Damn, that's a tough one. There’s some that aren’t my best in technical terms, but the memories that come with it make it the best. I have this piece titled “moon,” and it’s one of those pieces that I spent the most time on and was dealing with other personal problems at the same time. That certain piece was a safe haven for me. It kept me busy during a tough time and lowkey saved me from myself. A lot of my shit is deeper than y’all think and y’all would never know. It’s the process and what I’m going through that makes stuff good to me.

This piece (see above) is by far my favorite in terms of message. Could you break down where this piece came from?

I was a senior in high school dealing with the obvious problems that are mentioned in that piece. It was a weird time for me being young and all. Dealing with barely graduating school, the school being on my ass about my art and Twitter being controversial, a failing relationship and I put my whole art career in front me and said, "Fuck college." I was in a really dark spot, felt like the world was against me. All I had was faith in hoping the universe will place me where I needed to be.

Just recently, you illustrated the cover for Young Nudy’s SB3. How did you two connect?

Nudy’s one of my favorite rappers so that’s a first. I just decided the other day I was going to make a Nudy piece and it just happened then and there. All natural and one take. I had a lot of fun with it so I just posted it up and tagged him in it. He ended up fucking with it so it was a wrap from there. Sometimes the most natural occurring things be the best come-ups. Stress less and let shit handle itself.

You've also worked with Lyrical Lemonade this year.

First, shout out to my manager Lil Jake, the GOAT, the king. He works with Lyrical and peeped the vision over a year ago. Started out with us being in a group chat, we linked up at SXSW, and when I got back to Oklahoma, he told me to pull up to Chicago for an art show and pop-up. I pulled up and that shit went crazy! I’m from Oklahoma, so I never experienced feeling love like that especially in a city like Chicago. After that, he told me he would manage me and boom! Real dream-team shit happened. He is hella helping me out and motivating me to be my best.
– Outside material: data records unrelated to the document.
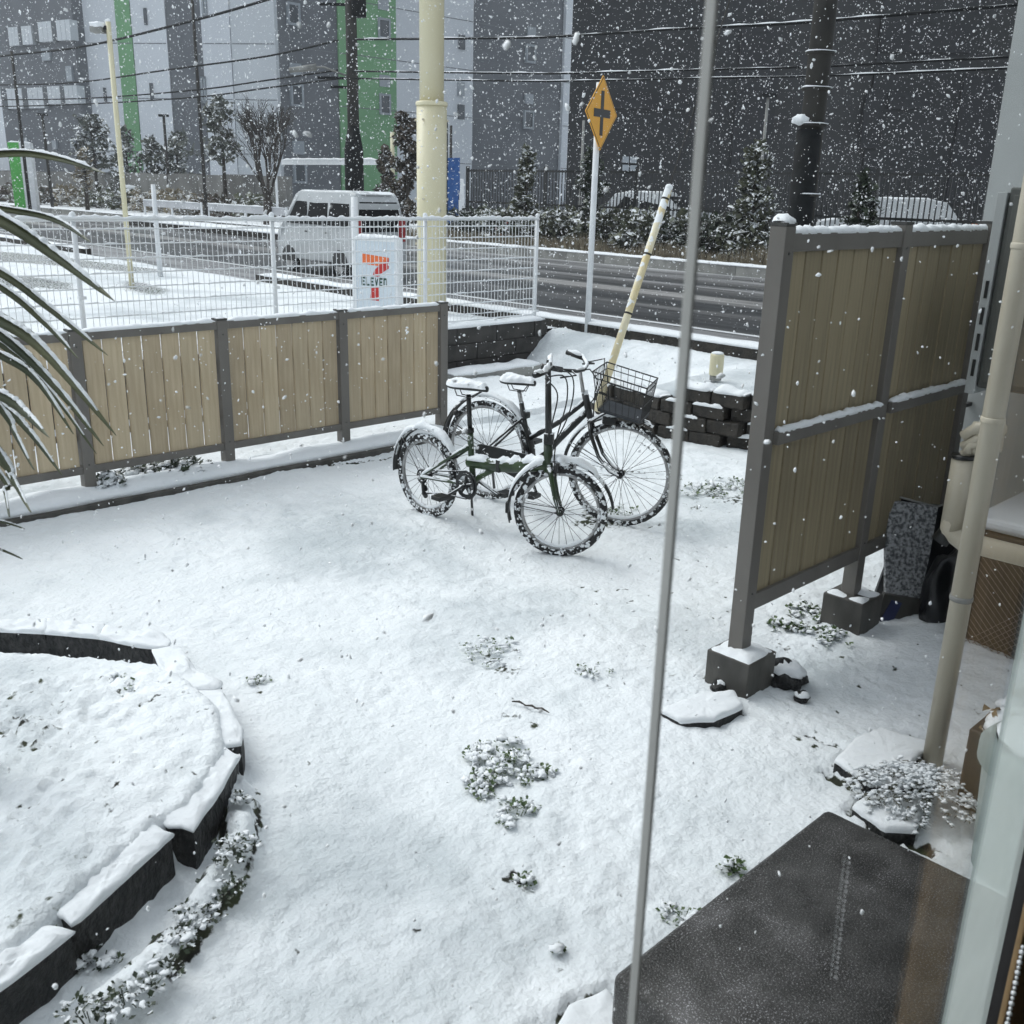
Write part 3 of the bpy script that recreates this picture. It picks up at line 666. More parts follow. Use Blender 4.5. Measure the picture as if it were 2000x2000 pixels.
def mesh_panel(t, x0, x1, z0, z1, first):
    n = int((x1 - x0) / 0.05)
    mb = MB()
    for i in range(1, n): 
        x = x0 + (x1 - x0) * i / n; mb.box(x - .0022, x + .0022, -.0022, .0022, z0, z1)
    o = mb.build('vertical_wires', M['whitewire'], t); o['kind'] = 'stuff'
    for k in range(9):
        z = z0 + (z1 - z0) * (k + 0.5) / 9
        w_ = MB(); w_.box(x0, x1, .0025, .0085, z - .003, z + .003); w_.build('horizontal_wire', M['whitewire'], t)
        w_ = MB(); w_.cap([(x0, .0055, z + .003), (x1, .0055, z + .003)], 0.0045, 0.007, 0.03, 0.6, 25, gap=-.1, seed=k + x0); w_.build('snow_cap', M['snow'], t, True)
mf = thing('mesh_fence', P(-3.0, 8.38, 0), ANG, 'white welded mesh fence with posts on top of the retaining wall', 'fence')
mposts = [11.55, 9.88, 8.06, 6.25, 4.43, 2.6, 0.8]
for x in mposts:
    mb = MB(); mb.tube([(x, 0.03, 0.45), (x, 0.03, 1.70)], 0.022, 10); p = mb.build('post', M['white'], mf, True)
    mb = MB(); mb.blob((x, .03, 1.715), (.026, .026, .028), 2, .2, 3, x); mb.build('snow_cap', M['snow'], p, True)
    for zc in (1.05, .62):
        mb = MB(); mb.box(x - .03, x + .03, -.012, .028, zc, zc + .025); mb.build('clamp', M['white'], p)
for a, b in zip(mposts[1:], mposts):
    mesh_panel(mf, a + .02, b - .02, 0.60, 1.66, False)
mb = MB(); mb.tube([(0.8, 0, 1.675), (11.55, 0, 1.675)], 0.012, 8); mb.build('top_rail', M['white'], mf, True)
mb = MB(); mb.box(0.8, 11.53, -.010, .010, .588, .603); mb.build('bottom_rail', M['white'], mf)
mb = MB(); mb.cap([(0.8, 0, 1.684), (11.53, 0, 1.684)], 0.014, 0.020, 0.03, 0.6, 18); mb.build('snow_cap', M['snow'], mf, True)

# ------------------------------------------------------------------ curved block garden wall
gw = thing('garden_wall', P(7.0, 5.0, 0), ANG, 'low curved garden wall of dark rough blocks holding the terrace', 'wall')
pts = [(7.20, 6.15), (6.98, 5.75), (6.88, 5.15), (6.95, 4.68), (7.12, 4.38), (7.22, 3.8), (7.27, 3.2), (7.27, 2.4)]
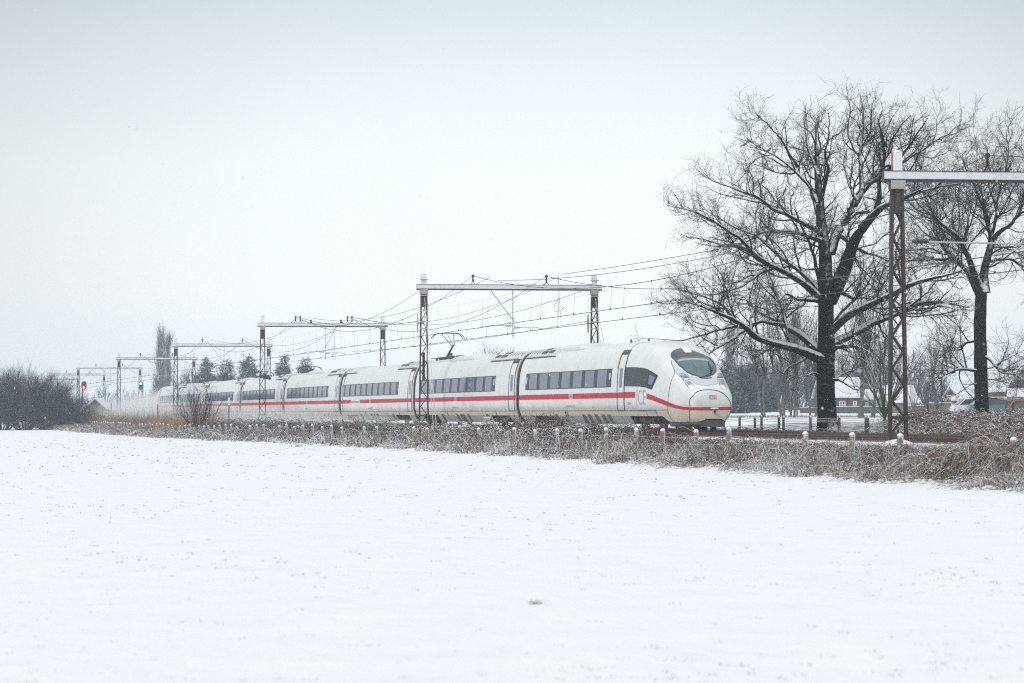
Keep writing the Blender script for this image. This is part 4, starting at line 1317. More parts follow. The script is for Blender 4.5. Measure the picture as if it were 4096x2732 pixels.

Have you been able to monetize your art to the point it's your full-time gig?

For the most part, yes. I can definitely live comfortably on it. I’m making a lot more than I did working at my old job, but of course, with anyone with big dreams, I want more. I wanna be able to put my parents in a new house with my art. I wanna be able to wake up in the morning being able to say I achieved everything I wanted because of my art.

Most stressful moment of your career thus far?

For a while, I didn’t know what I wanted out of myself as a creative. I felt like I was stuck in the SoundCloud cover art phase forever, but I recently been more on the fine art side of things and I see people appreciating it. Obviously, I paint for myself, but it’s also a money situation. If I would only focus on fine art, that means I’m not doing any cover art and cover art was my main source of money. It was all a weird little identity crisis patch, but I’m glad I’m getting out of that. More people are more interested in my canvas and original works [so] that’s huge for me. All I’m going to say is, I got my inspiration back and I’m ready to let people know they’re going to hear my name more than once this year. All gas, no breaks.

Any advice for aspiring artists that you wish you had received when you were first starting out?

Never lose inspiration. Keep going and if you have any ideas, write that shit down and do that shit. Everyone has million dollar ideas, they just don’t see it until someone else finesses it correctly. Don’t be that guy. Stay as ambitious as possible and don’t worry about being a people pleaser. Always do this shit because you love it and you have a lot of fun with it. If you really love something, that shit is always going to find you and it is always going to reward you. If you want it, you’ll get it. True passion always wins.